• [SUPPLIED MATERIAL]:

>> START

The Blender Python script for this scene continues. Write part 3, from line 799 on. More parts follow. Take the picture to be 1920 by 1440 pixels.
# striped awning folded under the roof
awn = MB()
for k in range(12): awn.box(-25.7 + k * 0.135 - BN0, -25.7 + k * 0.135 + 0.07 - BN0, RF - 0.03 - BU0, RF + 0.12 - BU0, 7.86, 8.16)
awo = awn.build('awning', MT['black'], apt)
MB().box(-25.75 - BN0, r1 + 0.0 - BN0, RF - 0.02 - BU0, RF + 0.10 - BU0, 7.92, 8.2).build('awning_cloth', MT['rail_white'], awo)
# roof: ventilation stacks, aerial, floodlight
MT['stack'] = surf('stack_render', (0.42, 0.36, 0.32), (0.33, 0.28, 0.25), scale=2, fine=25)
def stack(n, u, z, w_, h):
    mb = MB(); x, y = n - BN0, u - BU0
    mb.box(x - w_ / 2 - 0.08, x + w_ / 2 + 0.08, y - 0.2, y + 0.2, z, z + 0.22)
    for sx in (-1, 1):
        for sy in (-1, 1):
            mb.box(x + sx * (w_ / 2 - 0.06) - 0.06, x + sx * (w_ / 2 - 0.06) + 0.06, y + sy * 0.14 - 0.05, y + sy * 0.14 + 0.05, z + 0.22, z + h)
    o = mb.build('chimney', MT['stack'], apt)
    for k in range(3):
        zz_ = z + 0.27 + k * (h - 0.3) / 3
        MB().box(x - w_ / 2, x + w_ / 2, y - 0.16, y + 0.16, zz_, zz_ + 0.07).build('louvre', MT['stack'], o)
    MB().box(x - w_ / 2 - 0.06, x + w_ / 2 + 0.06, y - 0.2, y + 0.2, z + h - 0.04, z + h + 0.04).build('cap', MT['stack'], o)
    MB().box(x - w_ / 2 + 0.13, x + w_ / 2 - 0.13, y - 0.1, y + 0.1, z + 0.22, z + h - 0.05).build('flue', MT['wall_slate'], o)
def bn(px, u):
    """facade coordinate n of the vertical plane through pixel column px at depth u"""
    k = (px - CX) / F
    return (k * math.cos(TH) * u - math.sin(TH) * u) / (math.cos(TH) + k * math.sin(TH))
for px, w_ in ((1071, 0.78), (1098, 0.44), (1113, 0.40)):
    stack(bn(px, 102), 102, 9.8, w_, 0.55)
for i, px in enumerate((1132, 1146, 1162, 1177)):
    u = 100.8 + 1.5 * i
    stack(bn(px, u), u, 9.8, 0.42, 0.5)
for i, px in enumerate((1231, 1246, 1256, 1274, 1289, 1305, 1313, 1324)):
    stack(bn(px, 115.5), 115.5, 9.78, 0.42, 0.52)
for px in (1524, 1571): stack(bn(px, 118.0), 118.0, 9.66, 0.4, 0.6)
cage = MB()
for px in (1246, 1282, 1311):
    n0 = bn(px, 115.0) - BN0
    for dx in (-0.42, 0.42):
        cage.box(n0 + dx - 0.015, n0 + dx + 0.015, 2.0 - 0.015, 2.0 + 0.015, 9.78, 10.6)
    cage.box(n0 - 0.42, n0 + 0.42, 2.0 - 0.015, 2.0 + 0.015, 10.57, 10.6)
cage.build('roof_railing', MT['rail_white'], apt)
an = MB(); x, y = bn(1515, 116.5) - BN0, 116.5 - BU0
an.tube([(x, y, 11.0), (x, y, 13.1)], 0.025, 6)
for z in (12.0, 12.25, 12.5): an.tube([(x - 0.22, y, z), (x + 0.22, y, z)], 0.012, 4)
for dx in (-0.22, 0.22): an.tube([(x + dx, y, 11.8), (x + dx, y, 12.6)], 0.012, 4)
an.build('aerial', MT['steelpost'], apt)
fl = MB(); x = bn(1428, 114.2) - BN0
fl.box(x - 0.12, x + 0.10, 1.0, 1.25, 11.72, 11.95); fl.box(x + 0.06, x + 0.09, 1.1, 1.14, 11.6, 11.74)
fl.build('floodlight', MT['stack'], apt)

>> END

• [EXERCISE TASK]: Reproduce the material in full, with no word added or dropped.

• [ANSWER TO THIS PROBLEM]:
The Blender Python script for this scene continues. Write part 3, from line 799 on. More parts follow. Take the picture to be 1920 by 1440 pixels.
# striped awning folded under the roof
awn = MB()
for k in range(12): awn.box(-25.7 + k * 0.135 - BN0, -25.7 + k * 0.135 + 0.07 - BN0, RF - 0.03 - BU0, RF + 0.12 - BU0, 7.86, 8.16)
awo = awn.build('awning', MT['black'], apt)
MB().box(-25.75 - BN0, r1 + 0.0 - BN0, RF - 0.02 - BU0, RF + 0.10 - BU0, 7.92, 8.2).build('awning_cloth', MT['rail_white'], awo)
# roof: ventilation stacks, aerial, floodlight
MT['stack'] = surf('stack_render', (0.42, 0.36, 0.32), (0.33, 0.28, 0.25), scale=2, fine=25)
def stack(n, u, z, w_, h):
    mb = MB(); x, y = n - BN0, u - BU0
    mb.box(x - w_ / 2 - 0.08, x + w_ / 2 + 0.08, y - 0.2, y + 0.2, z, z + 0.22)
    for sx in (-1, 1):
        for sy in (-1, 1):
            mb.box(x + sx * (w_ / 2 - 0.06) - 0.06, x + sx * (w_ / 2 - 0.06) + 0.06, y + sy * 0.14 - 0.05, y + sy * 0.14 + 0.05, z + 0.22, z + h)
    o = mb.build('chimney', MT['stack'], apt)
    for k in range(3):
        zz_ = z + 0.27 + k * (h - 0.3) / 3
        MB().box(x - w_ / 2, x + w_ / 2, y - 0.16, y + 0.16, zz_, zz_ + 0.07).build('louvre', MT['stack'], o)
    MB().box(x - w_ / 2 - 0.06, x + w_ / 2 + 0.06, y - 0.2, y + 0.2, z + h - 0.04, z + h + 0.04).build('cap', MT['stack'], o)
    MB().box(x - w_ / 2 + 0.13, x + w_ / 2 - 0.13, y - 0.1, y + 0.1, z + 0.22, z + h - 0.05).build('flue', MT['wall_slate'], o)
def bn(px, u):
    """facade coordinate n of the vertical plane through pixel column px at depth u"""
    k = (px - CX) / F
    return (k * math.cos(TH) * u - math.sin(TH) * u) / (math.cos(TH) + k * math.sin(TH))
for px, w_ in ((1071, 0.78), (1098, 0.44), (1113, 0.40)):
    stack(bn(px, 102), 102, 9.8, w_, 0.55)
for i, px in enumerate((1132, 1146, 1162, 1177)):
    u = 100.8 + 1.5 * i
    stack(bn(px, u), u, 9.8, 0.42, 0.5)
for i, px in enumerate((1231, 1246, 1256, 1274, 1289, 1305, 1313, 1324)):
    stack(bn(px, 115.5), 115.5, 9.78, 0.42, 0.52)
for px in (1524, 1571): stack(bn(px, 118.0), 118.0, 9.66, 0.4, 0.6)
cage = MB()
for px in (1246, 1282, 1311):
    n0 = bn(px, 115.0) - BN0
    for dx in (-0.42, 0.42):
        cage.box(n0 + dx - 0.015, n0 + dx + 0.015, 2.0 - 0.015, 2.0 + 0.015, 9.78, 10.6)
    cage.box(n0 - 0.42, n0 + 0.42, 2.0 - 0.015, 2.0 + 0.015, 10.57, 10.6)
cage.build('roof_railing', MT['rail_white'], apt)
an = MB(); x, y = bn(1515, 116.5) - BN0, 116.5 - BU0
an.tube([(x, y, 11.0), (x, y, 13.1)], 0.025, 6)
for z in (12.0, 12.25, 12.5): an.tube([(x - 0.22, y, z), (x + 0.22, y, z)], 0.012, 4)
for dx in (-0.22, 0.22): an.tube([(x + dx, y, 11.8), (x + dx, y, 12.6)], 0.012, 4)
an.build('aerial', MT['steelpost'], apt)
fl = MB(); x = bn(1428, 114.2) - BN0
fl.box(x - 0.12, x + 0.10, 1.0, 1.25, 11.72, 11.95); fl.box(x + 0.06, x + 0.09, 1.1, 1.14, 11.6, 11.74)
fl.build('floodlight', MT['stack'], apt)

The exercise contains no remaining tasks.